Testamentos
Jorge Valencia*
El testamento es un acto de voluntad y confianza. Lo uno porque existe un deseo, libre y premeditado, de aplicación postmórtem; lo segundo porque el firmante espera que así se ejecute.
Un testamento claro y exhaustivo asegura que los herederos no se confundan ni disputen atribuciones. Detrás de todo testamentario existe un reclamo, tácito o no, de lo obtenido o lo negado.
Los regalos no se merecen, sólo se reciben sin un juicio moral de por medio. Por lo tanto, lo testamentado es un don que rebasa, en rigor, todo sentido de justicia.
La única emoción válida para un testamentario es el asombro. El fallecido no admite réplica. Sólo rencor.
La mayoría de las veces, los beneficiarios son gente movida por la avaricia en obtener un bien por el cual no trabajaron. Hay casos de familiares que invierten tiempo y atenciones hacia el virtual testador. El testamento confirma o desilusiona sus ambiciones sin alguien vivo que les enfrente la increpación.
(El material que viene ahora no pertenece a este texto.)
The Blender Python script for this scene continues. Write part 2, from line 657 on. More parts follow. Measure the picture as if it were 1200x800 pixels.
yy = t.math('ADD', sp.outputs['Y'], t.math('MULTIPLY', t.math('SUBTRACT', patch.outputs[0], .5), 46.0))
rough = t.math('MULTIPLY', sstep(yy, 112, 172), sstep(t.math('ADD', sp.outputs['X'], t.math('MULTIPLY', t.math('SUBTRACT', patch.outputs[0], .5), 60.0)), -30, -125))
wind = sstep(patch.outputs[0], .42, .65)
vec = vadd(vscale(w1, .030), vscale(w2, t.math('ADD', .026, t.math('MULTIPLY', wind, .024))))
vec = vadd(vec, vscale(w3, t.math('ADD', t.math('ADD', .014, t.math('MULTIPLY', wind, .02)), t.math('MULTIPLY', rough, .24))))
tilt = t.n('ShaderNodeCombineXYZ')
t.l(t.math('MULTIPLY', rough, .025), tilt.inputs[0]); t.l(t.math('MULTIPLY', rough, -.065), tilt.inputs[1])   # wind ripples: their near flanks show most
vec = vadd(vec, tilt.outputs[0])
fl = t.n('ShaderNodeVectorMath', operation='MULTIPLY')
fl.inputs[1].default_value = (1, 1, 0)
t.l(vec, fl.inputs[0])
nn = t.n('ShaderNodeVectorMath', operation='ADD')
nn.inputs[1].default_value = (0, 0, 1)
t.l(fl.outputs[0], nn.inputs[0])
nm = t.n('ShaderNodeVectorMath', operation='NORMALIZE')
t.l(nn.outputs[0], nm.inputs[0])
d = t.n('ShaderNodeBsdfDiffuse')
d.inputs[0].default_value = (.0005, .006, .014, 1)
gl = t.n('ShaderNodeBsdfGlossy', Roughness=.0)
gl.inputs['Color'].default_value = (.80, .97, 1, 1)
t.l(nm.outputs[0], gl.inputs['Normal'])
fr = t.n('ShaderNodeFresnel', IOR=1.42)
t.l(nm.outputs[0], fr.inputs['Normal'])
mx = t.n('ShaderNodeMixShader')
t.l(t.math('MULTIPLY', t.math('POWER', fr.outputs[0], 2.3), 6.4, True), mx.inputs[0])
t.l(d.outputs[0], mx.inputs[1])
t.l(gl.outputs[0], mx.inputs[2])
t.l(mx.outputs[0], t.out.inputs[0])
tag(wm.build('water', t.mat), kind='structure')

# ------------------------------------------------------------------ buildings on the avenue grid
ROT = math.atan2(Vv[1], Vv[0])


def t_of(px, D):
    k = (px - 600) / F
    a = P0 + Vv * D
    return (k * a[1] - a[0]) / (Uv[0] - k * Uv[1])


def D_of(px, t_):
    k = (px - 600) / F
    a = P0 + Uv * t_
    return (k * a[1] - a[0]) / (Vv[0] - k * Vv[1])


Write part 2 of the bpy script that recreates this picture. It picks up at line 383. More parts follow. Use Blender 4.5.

Hay casos de familias deshechas a base de litigios por un testamento ambiguo. Ante la posibilidad de una casa gratuita, todos se frotan las manos y sacan las uñas.
En los testamentos de un padre, la ambición abarca y se promueve precisamente por las nueras y los yernos: cónyuges involucrados indirectamente con el finado que, a la hora de la hora, aducen razones misteriosas para su inobjetable merecimiento: una conversación secreta, un favor olvidado, un afecto cuestionado.
Los notarios, que ganan mucho dinero por presenciar y firmar las desgracias de otros, leen el testamento con un entusiasmo sospechoso mientras los beneficiarios se truenan los dedos, abren los ojos en la misma proporción que la cartera y emprenden una batalla épica en contra de sus propios sentimientos hacia el muerto. Lo único que concluye la lectura del testamento es el duelo. Y el pago de los honorarios para el notario.
A partir de ese fatal momento, los familiares se funden o desunen para siempre.
Los testamentos no refieren afectos. Son en todo caso metáforas que admiten una hermenéutica precisa: “lo que el abuelo quiso decir es…” Ahí se asientan las verdaderas personalidades: la del codicioso y la del agradecido, la del desinteresado y del resignado. El hermeneuta es un ser despreciado cuya frialdad incomoda y enemista, mientras el albacea, en medio del ataranto, lamenta el compromiso imputado.
La mejor actitud siempre es la de la distancia. Emocional, abúlica. Y la compasión hacia los otros.
Y el mejor testamento es el que no reparte nada. En todo caso, las culpas.